> SOURCE EXCERPT
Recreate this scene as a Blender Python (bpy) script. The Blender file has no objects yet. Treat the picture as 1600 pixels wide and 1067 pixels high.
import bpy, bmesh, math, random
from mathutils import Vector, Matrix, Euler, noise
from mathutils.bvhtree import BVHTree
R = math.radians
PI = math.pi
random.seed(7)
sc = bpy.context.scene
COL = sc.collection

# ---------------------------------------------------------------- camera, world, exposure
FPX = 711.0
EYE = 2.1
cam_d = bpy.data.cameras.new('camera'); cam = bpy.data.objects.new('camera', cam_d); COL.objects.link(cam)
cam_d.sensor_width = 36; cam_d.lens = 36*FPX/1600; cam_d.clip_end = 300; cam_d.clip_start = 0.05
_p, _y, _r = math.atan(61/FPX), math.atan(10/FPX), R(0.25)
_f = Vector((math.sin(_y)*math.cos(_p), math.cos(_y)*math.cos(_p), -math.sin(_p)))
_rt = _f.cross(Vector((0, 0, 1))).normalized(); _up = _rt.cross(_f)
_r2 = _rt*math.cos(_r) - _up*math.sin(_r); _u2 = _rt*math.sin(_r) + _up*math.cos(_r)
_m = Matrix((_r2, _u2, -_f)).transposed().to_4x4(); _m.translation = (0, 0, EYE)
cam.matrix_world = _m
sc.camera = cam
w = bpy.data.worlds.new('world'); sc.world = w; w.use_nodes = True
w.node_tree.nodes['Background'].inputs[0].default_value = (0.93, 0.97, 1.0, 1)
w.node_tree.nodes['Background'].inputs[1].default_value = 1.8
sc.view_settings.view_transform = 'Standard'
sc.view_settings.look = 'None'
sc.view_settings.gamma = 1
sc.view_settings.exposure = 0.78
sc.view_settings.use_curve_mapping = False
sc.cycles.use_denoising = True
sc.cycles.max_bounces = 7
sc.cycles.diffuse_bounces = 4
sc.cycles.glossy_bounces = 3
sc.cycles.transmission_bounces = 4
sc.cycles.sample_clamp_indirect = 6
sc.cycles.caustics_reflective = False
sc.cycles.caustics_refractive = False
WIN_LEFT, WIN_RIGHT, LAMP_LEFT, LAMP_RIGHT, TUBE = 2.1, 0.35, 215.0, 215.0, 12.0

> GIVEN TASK
Copy out every line of the data that includes the word "objects".

> WRITTEN SOLUTION
Recreate this scene as a Blender Python (bpy) script. The Blender file has no objects yet. Treat the picture as 1600 pixels wide and 1067 pixels high.
cam_d = bpy.data.cameras.new('camera'); cam = bpy.data.objects.new('camera', cam_d); COL.objects.link(cam)